Where I read it:  I listened to this book and others in the series sitting in the January and February which started off really rough for me due to some intense family drama.  These books were a good escape.  

The review: When I originally read the title I thought it would be another Mrs. Pollifax set in England.   But I was wonderfully mistaken!  This book puts you smack into the heart of Africa and shows a sinister and charming side of African life.  I'm glad so many of my goodreads friends recommended this one other wish I'm sure it would have passed me by.   The heroin Precious Ramotswe feels like a friend.  I'd love to spend a few weeks with her sitting under the tree drinking bush tea and looking out at the Kalahari.  I recommend this book to women.  It feels matrimonial.   Read it in the summer on a long June night before the solstice after you put your babies to bed.   If you enjoy it, the rest of the series is just as charming.  

P.S. Jan 2012 update.  The BBC miniseries of these books is well worth watching.   Local libraries should have it.   

I also read:
Book 2: Tears of the Giraffe  - 4 stars
Book 3: Morality for Young Girls - 4 stars
Book 4: The Kalahari Typing School for Men -3 stars
Book 5: The Cupboard full of Life - 3 stars

Cry the beloved country  
Author:  Alan Paton
First Published: 1948
Genera: Classics
Where I read it:  I read this one during my ‘winter of 2011’ African literature kick.  

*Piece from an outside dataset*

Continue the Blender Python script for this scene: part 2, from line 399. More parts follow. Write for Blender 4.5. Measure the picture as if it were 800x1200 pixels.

The review: I remember fellow students raving about this one back in my AP English days of high school.  It didn’t disappoint.  I love the explorations of the different kinds of Africans.  The characters were real.  Their struggles become very meaningful to my life.  I felt the pain of both fathers losing their children.  My favorite part was Arthur Jarvis’ letters and his enlightening views on racism in South Africa.  When his father read them his heart was changed, I think my heart changed too.  I will read this book again someday.  

Things fall apart -
Author:  Chinua Achebe
First Published: 1958
Where I read it: I listened to it in my car as I commuted to work during early winter.  

The review: I originally read this one back in my high school AP English days.  I really liked it.  Reading it and thinking about it made my 17 year old self feel smart.  I liked saying that I’d read it.  It seemed intellectual.  So naturally l added  it to the Que during my winter 2011African literature kick.  This story hadn’t changed, but as an adult with more life experience and insight (at least I like to think so!) I got more out of it.  I read it on the heals of Cry the Beloved Country and couldn’t help but compare the way Christianity influenced the protagonists of each book so differently.  Cry the Beloved Country is set in the 1940’s after Christianity had infiltrated itself into Africa.  In Cry, Catholicism is a great support to the afflicted and helps to comfort them.  Things Fall Apart is set in the 1890s and explores the introduction of western religion to local African culture.  The new ways provide no comfort to to protagonist Okonkwo as as he tries to protect his family.  Christianity destroys the only life he knows.  

For me both times I’ve read this book the last few paragraphs have been the most poignant.  A traveling European attempting to write a “history of Africa” gets the last word in “Things Fall Apart.”  (A big nod to Chinau Achebe for that use of literary irony.) He examines Okonkwo’s life as one might examine a beetle.  This epilogue begins with the thought that Okonkwo might be an interesting enough specimen to be the main character of a on second thought not an entire novel, but perhaps a chapter, no,  not enough substance for a chapter but maybe worth of a few paragraphs or at least worth mentioning.  Okonkwo’s life which has so captivated the reader for hundreds of pages is reduced by the white man to a mere mention.  Brilliant ending.    

Ella Minnow Pea
Author:  Mark Dunn
First Published: 2001
Genera: Modern Lit
Book Club with Lizzie
Where I read it:  Lying in bed at night.  

The review: This book drove me crazy.  Why? (don’t laugh)  It drove me crazy because of all the misspellings.  Me. Annoyed.  By. SPELLING. MISTAKES!?!?!?!   My family and friends are now rolling in their seats.  I’m the queen of “creative spellings”  I can barley spell my name.  Call me hypocritical. Call this irony.  I can dish out spelling mistakes but I can’t take them.  I know it is “wierd.”

To get the Book Hook remember:

1.  Make a comment about one of my book reviews (upcoming) on one of the next 4 blog posts where I will review all the books I read in 2011 per season.  Let me know if you liked one or more of the books, or liked/disliked my reviews -or- post your own review of one of the books. 
2. Leave a comment on the Book Hook Post and tell me how you would use the book hook.  Be creative. 
3.  Become a follower of my blog. 


Evenstar said...

Testing . . . 123

Tiana said...

I didn't like Ella Minnow Pea either. Everyone else thought it was "so clever" but I just thought it was weird.

Michemily said...

Spelling mistakes drive me mad, too. They distract from the story.

Hannah said...

I read Cry the Beloved Country right after I got home from South Africa. Of course I loved it. But is it fair? It is associated with: 1. a month with my sister in one of the world's most beautiful countries; 2. a cute tour guide turned brother-in-law, and 3. my exceptionally smart and fun nephews. Oh, and 4. "Inside Story" chocolate bars. Yum.